The term "assassin" itself dates to the use of the term to refer to members of the Nizari branch of Ismaili Muslims at the time of the Crusades, when the newly established sect ruled part of northern Persia (1094–1256 CE) and sought to kill what they saw as illegitimate European invaders and conquerors (and their perceived allies).

Ultimately, politics is about co-opting the power of government and the law to achieve your ends. Achieving political power through assassination may allow you to win that zero-sum game of short term battles for control of the law making and enforcing apparatus. But in doing so, you undermine the authority and value of being able to control what laws are made by undermining the ability of the state to secure compliance with the law.

So, if you are a politician, or a big business person, your interest in having people obey that laws that you as a member of the establishment can influence to some degree makes the policy of obeying the laws prohibiting political murders more important to you than the gains you could achieve by violating those laws yourself, even if the risk that you will be caught is modest.

If you open the floodgates to widespread use of political assassination as a political tactic, eventually, you may be assassinated. Equally important, the vitality of a strong state with a strong rule of law that you would hope to control would be undermined.

Also, in most democracies, there are relatively few political figures who, if assassinated, wouldn't be replaced by someone advancing similar policies in short order. So, in a lot of political systems, political assassinations of a great many potential targets only provide a modest and short-term benefit, to the person doing so. A political assassination only makes "rational" sense (1) if the person assassinated is firmly entrenched so that they cannot be removed by other means, and if the replacement for that person in the political system would be very different on the issues important to the person commissioning the assassin, or (2) if the purpose of the assassination is more to intimidate promising people supporting some cause you are opposed to from participating in politics entirely, than to remove the particular person assassinated from power.

Who actually uses assassination and other forms of violence as a tactic?

Criminal gangs, Appalachian families in blood feuds with each other, and lower working class men in legal disputes with each other, all of whom are particularly ill-equipped to achieve their desired ends in through the legal system.
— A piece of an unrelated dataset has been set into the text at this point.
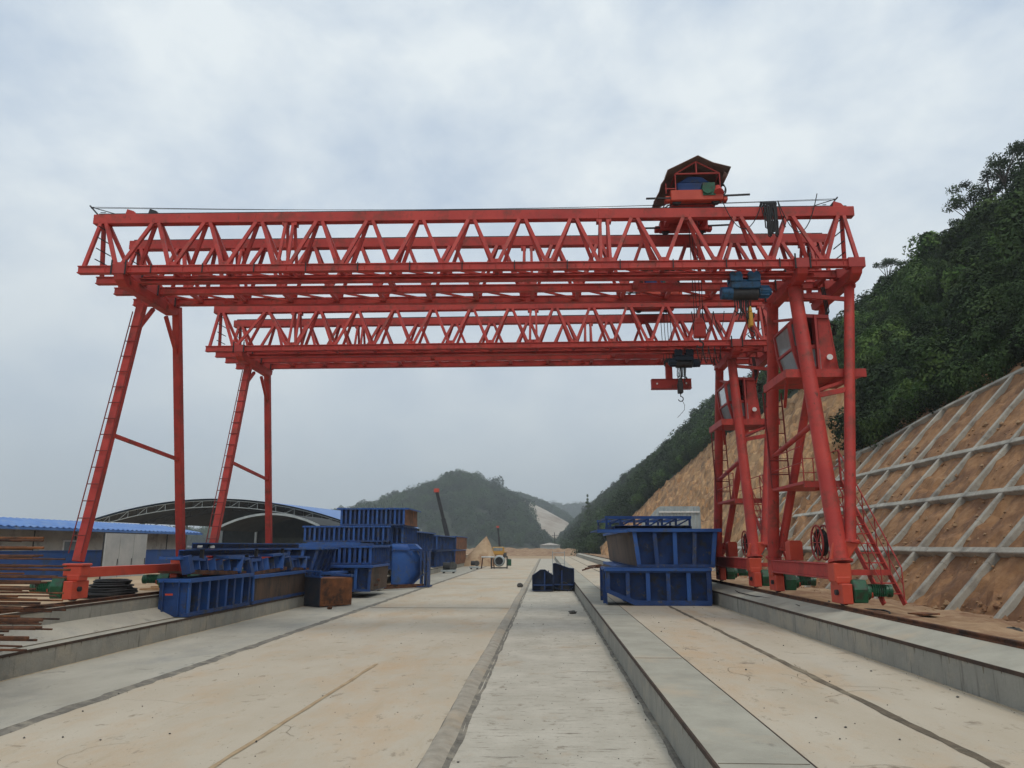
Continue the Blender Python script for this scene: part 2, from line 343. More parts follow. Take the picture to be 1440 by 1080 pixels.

The use of assassination as a tactic is tied to weak states, to cultures of honor that arise in weak states, to regimes that have significant numbers of subjects who view them as illegitimate, and to situations where some form of corruption or lack of democracy or current or imminent permanent minority status for the people using that means is perceived as making non-violent means of securing political gain utterly futile.
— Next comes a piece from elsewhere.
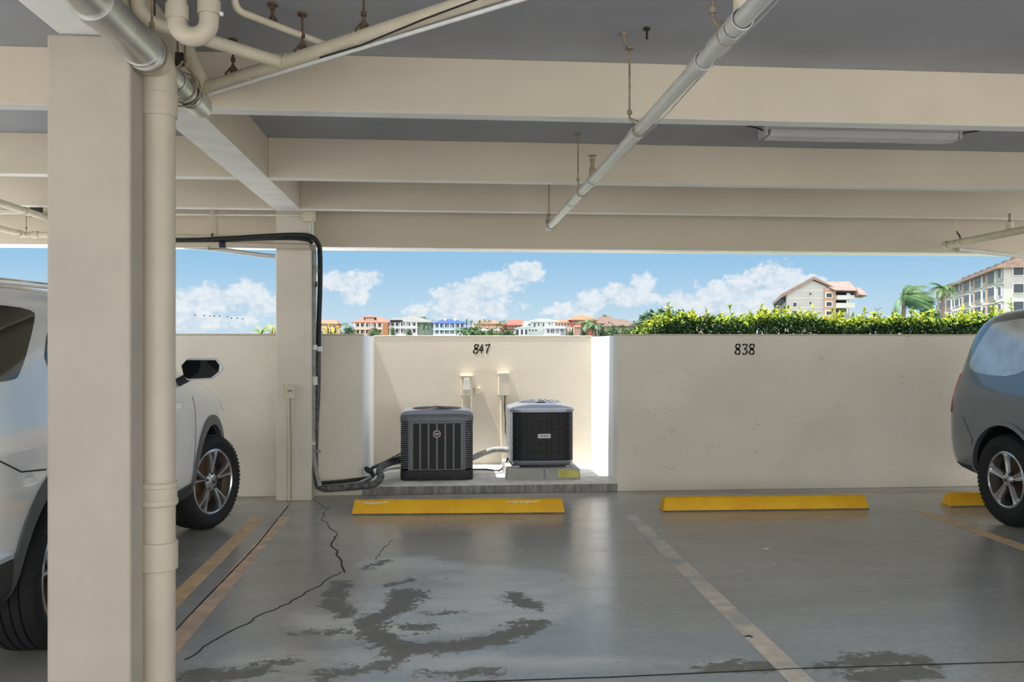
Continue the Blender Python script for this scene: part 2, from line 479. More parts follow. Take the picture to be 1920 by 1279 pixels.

Assassination and other forms of political violence are tactics people use when there seems to be no other viable option to achieve their needs which they perceive as intensely urgent, or when the targets of the assassination are so dehumanized that the rule against assassination no longer seems to apply to them.

Another way to think about it is that political violence is a form of asymmetric warfare that occurs when people reach a point of declaring war to achieve their ends. The decision to cross this threshold is justified in much the same way that decisions to declare war generally are justified.

The same factors that drive the decision to use political assassination as a tactic or not, also drive the openness, for example, of the American far-right, to using the rhetoric of political violence, something that is on the rise in the U.S. These advocates perceive that they are on the brink of losing cultural and political hegemony to people with values whom they view as completely unacceptable in a non-negotiable manner, and that neither the political institutions in the U.S. nor its courts provide them with a way to preserve a way of life that they seek to maintain, so they are willing to consider violent alternatives to the non-violent political and legal process to continue to remain in power.